Mehrheit der Bevölkerung gegen den Kauf
Die deutsche Bevölkerung ist mehrheitlich gegen den Kauf neuer Kampfflugzeuge für den Atomwaffeneinsatz. Das hat eine repräsentative Umfrage im Auftrag von Greenpeace gezeigt. Demnach lehnen 71 Prozent der Deutschen die Anschaffung von Atombombern ab, nur 19 Prozent sind dafür, 10 Prozent haben keine Meinung. Friedensgruppen aus den ehemaligen Pershing-II-Standorten fordern in einem Offenen Brief an Bundestag und Bundesregierung keine neue Aufrüstung einschließlich der Beschaffung neuer Trägerflugzeuge für die US-Atomwaffen in Deutschland zu verfolgen.
Die Kampagne Atombomber? Nein Danke!
Mit der Kampagne „Atombomber?

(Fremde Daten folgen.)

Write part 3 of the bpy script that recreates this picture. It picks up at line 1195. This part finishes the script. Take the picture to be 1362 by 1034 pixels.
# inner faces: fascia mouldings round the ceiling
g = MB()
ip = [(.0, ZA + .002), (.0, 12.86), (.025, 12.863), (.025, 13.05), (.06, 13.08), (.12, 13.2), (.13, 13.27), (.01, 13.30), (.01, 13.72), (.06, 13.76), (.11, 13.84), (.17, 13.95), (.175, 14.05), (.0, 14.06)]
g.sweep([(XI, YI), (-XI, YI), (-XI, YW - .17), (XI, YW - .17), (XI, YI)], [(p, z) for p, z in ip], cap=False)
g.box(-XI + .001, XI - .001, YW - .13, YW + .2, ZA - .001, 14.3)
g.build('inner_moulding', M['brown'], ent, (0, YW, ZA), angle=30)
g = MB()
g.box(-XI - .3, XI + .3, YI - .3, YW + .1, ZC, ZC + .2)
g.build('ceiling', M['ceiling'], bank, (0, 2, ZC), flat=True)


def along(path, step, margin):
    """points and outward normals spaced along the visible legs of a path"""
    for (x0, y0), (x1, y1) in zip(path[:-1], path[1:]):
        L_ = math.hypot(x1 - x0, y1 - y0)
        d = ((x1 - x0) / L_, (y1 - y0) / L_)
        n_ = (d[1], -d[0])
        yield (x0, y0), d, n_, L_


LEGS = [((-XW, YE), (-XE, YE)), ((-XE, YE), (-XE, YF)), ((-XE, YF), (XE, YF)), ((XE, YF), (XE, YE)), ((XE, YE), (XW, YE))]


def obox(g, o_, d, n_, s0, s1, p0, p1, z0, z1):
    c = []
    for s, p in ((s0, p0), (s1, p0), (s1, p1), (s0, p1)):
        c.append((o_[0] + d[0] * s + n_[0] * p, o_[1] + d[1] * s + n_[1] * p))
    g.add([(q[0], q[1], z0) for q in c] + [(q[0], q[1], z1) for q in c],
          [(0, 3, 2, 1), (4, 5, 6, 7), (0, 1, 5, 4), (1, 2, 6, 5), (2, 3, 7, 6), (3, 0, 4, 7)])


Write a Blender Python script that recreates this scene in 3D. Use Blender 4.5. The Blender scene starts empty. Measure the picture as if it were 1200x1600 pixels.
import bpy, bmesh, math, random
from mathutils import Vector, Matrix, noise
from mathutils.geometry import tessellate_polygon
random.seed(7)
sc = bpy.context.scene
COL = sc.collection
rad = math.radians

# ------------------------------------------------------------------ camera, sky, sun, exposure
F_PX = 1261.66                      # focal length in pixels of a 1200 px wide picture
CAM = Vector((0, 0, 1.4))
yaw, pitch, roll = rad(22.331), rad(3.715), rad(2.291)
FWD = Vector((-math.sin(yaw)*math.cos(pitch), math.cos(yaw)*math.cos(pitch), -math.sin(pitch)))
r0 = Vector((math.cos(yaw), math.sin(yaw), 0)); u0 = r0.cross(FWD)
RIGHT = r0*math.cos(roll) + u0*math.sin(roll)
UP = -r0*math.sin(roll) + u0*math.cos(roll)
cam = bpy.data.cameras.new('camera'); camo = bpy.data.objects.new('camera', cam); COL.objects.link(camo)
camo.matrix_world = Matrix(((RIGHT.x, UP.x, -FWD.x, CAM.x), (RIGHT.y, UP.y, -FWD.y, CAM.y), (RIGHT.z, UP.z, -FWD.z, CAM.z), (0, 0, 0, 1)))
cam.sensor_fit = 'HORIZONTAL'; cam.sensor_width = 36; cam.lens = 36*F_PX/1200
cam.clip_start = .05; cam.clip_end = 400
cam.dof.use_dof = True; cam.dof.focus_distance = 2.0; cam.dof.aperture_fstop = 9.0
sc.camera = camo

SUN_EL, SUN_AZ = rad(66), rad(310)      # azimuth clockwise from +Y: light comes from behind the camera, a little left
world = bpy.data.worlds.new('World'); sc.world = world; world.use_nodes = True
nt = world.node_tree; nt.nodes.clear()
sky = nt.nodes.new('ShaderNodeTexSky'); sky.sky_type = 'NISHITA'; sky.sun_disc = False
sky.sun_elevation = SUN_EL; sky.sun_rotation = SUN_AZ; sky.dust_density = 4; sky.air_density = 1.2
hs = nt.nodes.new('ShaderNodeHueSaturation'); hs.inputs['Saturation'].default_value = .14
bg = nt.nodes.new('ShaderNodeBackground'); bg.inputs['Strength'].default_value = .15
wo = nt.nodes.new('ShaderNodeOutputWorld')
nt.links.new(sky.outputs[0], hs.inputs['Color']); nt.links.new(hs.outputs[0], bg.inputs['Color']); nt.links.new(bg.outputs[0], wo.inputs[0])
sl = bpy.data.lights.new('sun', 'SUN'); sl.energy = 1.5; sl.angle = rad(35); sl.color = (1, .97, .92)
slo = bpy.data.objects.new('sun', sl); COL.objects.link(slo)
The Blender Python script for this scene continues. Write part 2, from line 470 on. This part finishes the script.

Nein Danke!“ fordern wir, den Entscheidungsprozess zur Beschaffung auch öffentlich zu debattieren, damit statt neue Atombomber – egal welches Modell – für Deutschland zu kaufen, die nukleare Abrüstung vorankommt.
Bereits Ende 2018 haben IPPNW, ICAN und die Kampagne „atomwaffenfrei.jetzt“ daher an das einen offenen Brief an das Bundesverteidigungsministerium geschrieben und gefordert, keine neuen Flugzeuge für den Atomwaffeneinsatz zu beschaffen.
Seitdem haben wir mit einer Mailingaktion auch Abgeordnete gefragt, wie sie zu dem Thema stehen und werden weiterhin gegenüber der neuen Bundesregierung dafür eintreten, dass keine nuklearwaffenfähigen Trägersysteme angeschafft werden.